When we listen to the dharma it is not enough that it pleases us. It is not enough that we enjoy the experience that on a social level it is gratifying. We feel comfortable. We enjoy it. When we listen to dharma we do it in order to learn something practical, something that we can use to change, to cleanse our minds of whatever flaws afflicts us in order to achieve perfect wisdom.

What we are attempting to do or begin when we listen to dharma is not a hobby. It is not some kind of project that we will complete in whatever spare time we have in one year. It’s a project that cannot even be measured in lifetimes. We can’t say, “It’ll take me a hundred or a thousand or billion lifetimes to do this.” We have no idea. It’s a very gradual and very long climb up a very, very long staircase. If we see it that way, we will get the most out of the teachings.

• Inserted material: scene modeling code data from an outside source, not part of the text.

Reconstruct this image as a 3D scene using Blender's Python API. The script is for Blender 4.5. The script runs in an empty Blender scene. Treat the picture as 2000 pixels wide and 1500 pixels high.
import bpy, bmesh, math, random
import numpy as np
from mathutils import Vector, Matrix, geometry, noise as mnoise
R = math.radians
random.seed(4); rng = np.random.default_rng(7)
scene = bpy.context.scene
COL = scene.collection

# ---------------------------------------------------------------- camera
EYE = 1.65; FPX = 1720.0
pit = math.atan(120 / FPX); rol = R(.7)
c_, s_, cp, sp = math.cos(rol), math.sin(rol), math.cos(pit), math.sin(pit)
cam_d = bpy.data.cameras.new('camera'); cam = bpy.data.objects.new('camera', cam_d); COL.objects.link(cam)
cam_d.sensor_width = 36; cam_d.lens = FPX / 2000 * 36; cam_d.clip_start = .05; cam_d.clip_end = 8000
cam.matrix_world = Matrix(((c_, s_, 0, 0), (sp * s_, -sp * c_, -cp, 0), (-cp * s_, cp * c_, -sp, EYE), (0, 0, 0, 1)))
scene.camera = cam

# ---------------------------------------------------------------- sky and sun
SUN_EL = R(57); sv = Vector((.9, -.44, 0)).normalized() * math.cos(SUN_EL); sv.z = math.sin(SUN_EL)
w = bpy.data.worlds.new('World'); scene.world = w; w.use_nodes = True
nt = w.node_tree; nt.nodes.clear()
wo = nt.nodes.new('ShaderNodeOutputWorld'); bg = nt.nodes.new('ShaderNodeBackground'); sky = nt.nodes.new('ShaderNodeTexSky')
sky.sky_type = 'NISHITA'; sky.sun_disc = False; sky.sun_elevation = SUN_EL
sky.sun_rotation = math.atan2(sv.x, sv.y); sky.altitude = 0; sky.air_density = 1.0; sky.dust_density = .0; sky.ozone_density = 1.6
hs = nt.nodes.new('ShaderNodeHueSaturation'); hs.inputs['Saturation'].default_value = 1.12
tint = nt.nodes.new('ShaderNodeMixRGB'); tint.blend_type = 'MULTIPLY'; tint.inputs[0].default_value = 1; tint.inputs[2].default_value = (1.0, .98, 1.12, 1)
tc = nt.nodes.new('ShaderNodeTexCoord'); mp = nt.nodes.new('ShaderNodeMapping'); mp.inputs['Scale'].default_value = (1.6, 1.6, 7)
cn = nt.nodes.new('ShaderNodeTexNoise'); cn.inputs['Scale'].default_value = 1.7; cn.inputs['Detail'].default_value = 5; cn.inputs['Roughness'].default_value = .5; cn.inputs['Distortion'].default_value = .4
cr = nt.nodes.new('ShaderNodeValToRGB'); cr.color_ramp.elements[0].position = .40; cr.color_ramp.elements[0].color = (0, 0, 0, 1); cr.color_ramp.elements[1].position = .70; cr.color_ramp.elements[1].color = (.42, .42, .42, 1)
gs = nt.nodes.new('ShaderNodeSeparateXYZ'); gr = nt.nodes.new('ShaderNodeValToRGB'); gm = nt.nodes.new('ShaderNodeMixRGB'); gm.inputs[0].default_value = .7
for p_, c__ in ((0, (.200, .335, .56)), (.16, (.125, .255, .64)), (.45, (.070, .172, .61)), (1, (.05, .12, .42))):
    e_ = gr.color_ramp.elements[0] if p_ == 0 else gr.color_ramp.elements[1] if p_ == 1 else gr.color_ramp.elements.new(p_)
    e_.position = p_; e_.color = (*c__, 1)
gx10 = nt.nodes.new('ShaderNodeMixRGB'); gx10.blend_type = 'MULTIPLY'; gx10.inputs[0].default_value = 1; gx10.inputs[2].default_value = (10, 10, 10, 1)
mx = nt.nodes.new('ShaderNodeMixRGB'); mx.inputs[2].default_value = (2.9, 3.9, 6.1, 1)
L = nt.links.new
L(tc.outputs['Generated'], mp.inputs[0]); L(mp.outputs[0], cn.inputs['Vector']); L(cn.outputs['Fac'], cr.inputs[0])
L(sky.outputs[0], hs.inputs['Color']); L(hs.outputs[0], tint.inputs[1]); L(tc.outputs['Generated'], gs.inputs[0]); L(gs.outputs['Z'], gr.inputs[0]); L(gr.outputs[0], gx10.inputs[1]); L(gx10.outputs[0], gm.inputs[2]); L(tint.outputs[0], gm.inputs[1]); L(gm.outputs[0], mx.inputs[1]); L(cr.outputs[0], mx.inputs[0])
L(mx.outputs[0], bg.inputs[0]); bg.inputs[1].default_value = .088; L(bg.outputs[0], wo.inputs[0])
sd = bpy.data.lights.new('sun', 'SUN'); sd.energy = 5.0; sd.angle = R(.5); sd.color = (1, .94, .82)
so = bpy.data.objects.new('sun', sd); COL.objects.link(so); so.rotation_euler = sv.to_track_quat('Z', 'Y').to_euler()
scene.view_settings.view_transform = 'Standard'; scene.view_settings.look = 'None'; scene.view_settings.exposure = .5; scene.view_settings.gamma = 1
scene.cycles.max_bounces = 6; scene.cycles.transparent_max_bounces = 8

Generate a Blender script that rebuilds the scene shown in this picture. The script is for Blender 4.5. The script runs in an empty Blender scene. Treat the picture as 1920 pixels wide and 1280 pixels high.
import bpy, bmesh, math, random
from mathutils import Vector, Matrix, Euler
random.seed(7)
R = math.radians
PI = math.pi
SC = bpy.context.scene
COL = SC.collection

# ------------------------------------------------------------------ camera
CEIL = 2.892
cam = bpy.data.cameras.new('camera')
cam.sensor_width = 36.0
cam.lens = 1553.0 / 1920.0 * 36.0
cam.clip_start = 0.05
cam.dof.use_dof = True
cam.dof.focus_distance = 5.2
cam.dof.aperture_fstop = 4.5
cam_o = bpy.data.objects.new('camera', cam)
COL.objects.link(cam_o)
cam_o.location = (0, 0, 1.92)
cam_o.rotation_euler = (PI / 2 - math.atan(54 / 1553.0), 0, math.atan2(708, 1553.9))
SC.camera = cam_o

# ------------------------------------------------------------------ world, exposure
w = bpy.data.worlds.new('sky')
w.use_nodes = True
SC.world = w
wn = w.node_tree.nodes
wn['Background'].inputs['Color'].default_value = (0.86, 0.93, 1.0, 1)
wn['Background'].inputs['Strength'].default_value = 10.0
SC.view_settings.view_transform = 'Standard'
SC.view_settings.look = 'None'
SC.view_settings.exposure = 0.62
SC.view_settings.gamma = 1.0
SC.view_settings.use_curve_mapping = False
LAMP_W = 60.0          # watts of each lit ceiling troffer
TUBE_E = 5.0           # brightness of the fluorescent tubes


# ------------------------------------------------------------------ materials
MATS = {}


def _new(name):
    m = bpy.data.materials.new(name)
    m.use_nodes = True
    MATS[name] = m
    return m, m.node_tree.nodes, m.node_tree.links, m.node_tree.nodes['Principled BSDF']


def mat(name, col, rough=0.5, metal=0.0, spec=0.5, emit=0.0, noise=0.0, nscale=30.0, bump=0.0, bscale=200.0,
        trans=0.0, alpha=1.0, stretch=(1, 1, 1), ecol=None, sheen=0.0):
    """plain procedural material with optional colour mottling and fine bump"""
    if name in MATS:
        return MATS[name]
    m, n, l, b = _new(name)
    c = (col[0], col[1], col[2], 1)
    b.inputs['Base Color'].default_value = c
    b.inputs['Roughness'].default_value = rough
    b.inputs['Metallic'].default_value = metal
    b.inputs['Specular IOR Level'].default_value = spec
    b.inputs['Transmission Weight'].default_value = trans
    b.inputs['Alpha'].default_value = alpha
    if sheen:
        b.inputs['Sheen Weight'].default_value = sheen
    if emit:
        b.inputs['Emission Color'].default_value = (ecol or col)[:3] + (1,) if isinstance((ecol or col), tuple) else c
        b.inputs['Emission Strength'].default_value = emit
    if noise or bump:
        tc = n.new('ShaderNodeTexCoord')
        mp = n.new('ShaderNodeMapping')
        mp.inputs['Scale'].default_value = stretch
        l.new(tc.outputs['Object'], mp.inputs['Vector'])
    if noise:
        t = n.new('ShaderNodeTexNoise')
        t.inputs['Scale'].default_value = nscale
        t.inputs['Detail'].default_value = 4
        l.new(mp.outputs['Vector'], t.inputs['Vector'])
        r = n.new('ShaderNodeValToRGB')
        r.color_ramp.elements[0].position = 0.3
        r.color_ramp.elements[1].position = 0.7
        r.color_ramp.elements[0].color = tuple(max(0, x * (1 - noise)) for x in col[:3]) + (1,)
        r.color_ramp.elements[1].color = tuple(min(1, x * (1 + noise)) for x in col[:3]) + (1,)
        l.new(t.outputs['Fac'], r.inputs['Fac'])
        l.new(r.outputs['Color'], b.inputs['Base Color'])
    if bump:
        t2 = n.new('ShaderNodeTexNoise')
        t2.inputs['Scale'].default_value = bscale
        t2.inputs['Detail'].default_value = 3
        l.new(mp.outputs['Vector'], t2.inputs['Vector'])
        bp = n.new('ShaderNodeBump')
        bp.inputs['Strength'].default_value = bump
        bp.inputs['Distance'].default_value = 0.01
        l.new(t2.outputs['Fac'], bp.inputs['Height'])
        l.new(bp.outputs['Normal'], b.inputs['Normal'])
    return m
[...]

The teachings themselves, as you know of course, comes in all kinds of formats: commentaries and texts of practical instruction, songs, even memoirs. The point of most of them is inspiration and that comes from faith. But we have a problem with faith because we have a dream, an expectation about what faith is that doesn’t fit the facts, and especially doesn’t fit the facts in this 21st century. We dream or imagine that faith is just going to happen to us like some kind of instantaneous mind-blowing infatuation with a charismatic lama, that we’ll be swept off our feet in an instant and never have any questions, never have any doubts, never have any problems.

If it was ever that way, it certainly isn’t nowadays. In this 21sth century blind faith and obviously what I’ve just described to be a case of abject blind faith is hopefully less prevalent than it used to be. Nowadays we’re highly educated by which, I mean, we’re trained in critical thinking. In the faculty of critical examination and evaluation and we all grow up learning the scientific method.

This gives us a problem because we tell ourselves, “I want to feel faith and I want to feel it right now but I’m not feeling it because I’m not convinced.” It’s fine that you’re not convinced. Do not be in any hurry to accept the truth of dharma. Do not be in any hurry to believe or be a true believer. And don’t try to rush faith. Don’t try to induce it.

The Buddha taught that we should examine his teachings with as much critical rigor as we would involve in chemically testing gold supposed gold before buying it.

Faith – good faith, genuine faith – only comes from personal experience. The wondrous qualities of the three jewels, the buddhas, dharma, and sangha, and the wondrous attributes of the results or fruition of this path have to be learned gradually. And as you gradually gain reason in your own experience to believe in these things, you will gradually, naturally develop informed faith. This does not happen suddenly. And it does not happen through some kind of brainwashing or induction.